◆ Task goal
Reproduce, word for word, every line from the first one down to the line containing "rnd = random.Random(7)", and nothing else.

##########

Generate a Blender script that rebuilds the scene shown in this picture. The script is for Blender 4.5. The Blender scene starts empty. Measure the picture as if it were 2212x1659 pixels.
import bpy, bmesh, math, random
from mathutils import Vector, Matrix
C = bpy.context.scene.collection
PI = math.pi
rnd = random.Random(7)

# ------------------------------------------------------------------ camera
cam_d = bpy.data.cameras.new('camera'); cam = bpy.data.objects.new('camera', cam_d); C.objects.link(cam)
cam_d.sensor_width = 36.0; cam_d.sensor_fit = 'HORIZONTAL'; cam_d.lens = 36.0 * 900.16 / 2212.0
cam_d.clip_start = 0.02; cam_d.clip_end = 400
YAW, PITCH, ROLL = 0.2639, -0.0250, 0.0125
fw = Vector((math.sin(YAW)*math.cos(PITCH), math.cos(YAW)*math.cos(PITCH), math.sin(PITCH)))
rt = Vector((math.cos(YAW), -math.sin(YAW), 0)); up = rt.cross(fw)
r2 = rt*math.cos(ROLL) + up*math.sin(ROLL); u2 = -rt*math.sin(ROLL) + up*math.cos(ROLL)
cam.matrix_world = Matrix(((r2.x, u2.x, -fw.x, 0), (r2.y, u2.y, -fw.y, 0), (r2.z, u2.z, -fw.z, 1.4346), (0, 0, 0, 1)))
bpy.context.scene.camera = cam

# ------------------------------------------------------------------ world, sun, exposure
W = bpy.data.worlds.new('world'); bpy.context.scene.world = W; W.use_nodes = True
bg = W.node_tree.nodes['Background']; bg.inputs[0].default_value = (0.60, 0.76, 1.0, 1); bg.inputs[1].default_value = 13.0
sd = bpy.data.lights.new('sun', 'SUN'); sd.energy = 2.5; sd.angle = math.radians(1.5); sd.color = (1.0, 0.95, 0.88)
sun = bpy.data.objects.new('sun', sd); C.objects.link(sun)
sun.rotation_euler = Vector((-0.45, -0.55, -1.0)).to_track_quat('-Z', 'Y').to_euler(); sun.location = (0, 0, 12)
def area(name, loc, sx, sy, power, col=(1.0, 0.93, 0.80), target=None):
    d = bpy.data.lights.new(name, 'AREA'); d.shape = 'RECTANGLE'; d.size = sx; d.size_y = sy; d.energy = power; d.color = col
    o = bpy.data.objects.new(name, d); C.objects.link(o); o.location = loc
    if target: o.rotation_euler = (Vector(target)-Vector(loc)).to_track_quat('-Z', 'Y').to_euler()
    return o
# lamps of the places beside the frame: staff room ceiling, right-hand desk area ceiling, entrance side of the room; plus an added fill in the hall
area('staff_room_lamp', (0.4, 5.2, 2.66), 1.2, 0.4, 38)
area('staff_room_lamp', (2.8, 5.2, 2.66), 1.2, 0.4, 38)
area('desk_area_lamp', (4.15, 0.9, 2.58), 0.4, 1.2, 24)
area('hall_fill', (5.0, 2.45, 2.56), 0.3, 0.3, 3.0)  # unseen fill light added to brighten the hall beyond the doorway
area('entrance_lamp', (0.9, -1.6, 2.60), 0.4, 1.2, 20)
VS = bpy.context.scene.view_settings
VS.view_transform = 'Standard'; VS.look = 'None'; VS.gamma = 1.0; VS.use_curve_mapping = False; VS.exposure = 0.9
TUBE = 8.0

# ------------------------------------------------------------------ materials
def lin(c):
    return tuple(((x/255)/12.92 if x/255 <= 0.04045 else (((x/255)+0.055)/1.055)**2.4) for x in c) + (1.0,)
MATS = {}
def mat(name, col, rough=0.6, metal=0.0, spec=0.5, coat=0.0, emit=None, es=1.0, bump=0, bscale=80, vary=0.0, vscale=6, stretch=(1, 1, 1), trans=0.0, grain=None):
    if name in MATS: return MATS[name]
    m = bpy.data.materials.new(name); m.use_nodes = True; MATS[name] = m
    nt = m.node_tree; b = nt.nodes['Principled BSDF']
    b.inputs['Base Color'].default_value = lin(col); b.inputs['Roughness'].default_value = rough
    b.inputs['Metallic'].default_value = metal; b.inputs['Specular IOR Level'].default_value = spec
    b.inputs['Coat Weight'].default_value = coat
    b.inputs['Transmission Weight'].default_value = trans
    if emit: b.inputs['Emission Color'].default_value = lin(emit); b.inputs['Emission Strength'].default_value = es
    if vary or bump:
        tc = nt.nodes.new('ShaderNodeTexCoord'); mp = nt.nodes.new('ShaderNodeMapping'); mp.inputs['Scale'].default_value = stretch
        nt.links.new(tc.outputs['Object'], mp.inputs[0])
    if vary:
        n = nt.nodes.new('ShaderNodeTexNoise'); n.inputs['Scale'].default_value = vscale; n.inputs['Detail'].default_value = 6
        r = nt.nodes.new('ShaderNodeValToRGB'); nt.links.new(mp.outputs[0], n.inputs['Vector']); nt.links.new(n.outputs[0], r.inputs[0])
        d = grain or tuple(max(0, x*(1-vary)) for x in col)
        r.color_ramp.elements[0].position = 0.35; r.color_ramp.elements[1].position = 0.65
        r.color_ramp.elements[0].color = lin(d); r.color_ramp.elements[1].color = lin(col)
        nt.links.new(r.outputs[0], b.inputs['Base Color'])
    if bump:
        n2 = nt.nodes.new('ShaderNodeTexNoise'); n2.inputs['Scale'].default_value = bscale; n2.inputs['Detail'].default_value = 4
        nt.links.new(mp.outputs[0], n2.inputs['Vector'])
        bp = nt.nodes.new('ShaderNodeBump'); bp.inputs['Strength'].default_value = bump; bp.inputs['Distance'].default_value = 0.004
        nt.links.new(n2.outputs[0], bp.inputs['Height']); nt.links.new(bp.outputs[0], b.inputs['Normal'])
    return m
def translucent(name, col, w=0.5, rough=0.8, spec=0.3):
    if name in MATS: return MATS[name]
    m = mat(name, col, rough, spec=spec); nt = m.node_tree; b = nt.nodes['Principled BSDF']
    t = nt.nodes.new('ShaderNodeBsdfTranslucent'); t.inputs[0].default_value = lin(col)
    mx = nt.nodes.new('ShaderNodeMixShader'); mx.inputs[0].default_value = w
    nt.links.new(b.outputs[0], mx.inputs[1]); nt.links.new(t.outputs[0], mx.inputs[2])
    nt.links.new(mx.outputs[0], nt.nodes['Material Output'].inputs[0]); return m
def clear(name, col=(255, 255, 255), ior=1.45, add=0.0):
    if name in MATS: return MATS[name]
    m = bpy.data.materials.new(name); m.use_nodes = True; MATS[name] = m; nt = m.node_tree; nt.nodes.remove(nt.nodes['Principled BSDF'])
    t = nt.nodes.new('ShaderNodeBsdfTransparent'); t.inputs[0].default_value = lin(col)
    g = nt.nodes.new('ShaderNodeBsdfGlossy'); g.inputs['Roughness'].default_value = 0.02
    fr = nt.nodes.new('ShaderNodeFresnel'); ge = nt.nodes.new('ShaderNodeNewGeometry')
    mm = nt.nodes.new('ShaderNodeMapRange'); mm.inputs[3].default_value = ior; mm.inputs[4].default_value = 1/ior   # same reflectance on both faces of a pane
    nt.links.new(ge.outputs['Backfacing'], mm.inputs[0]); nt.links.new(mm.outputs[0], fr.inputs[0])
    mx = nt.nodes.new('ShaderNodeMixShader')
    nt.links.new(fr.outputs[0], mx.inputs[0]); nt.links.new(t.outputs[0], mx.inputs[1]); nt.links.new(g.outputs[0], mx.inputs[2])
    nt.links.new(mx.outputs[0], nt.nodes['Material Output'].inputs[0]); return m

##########

◆ Answer to the exercise
Generate a Blender script that rebuilds the scene shown in this picture. The script is for Blender 4.5. The Blender scene starts empty. Measure the picture as if it were 2212x1659 pixels.
import bpy, bmesh, math, random
from mathutils import Vector, Matrix
C = bpy.context.scene.collection
PI = math.pi
rnd = random.Random(7)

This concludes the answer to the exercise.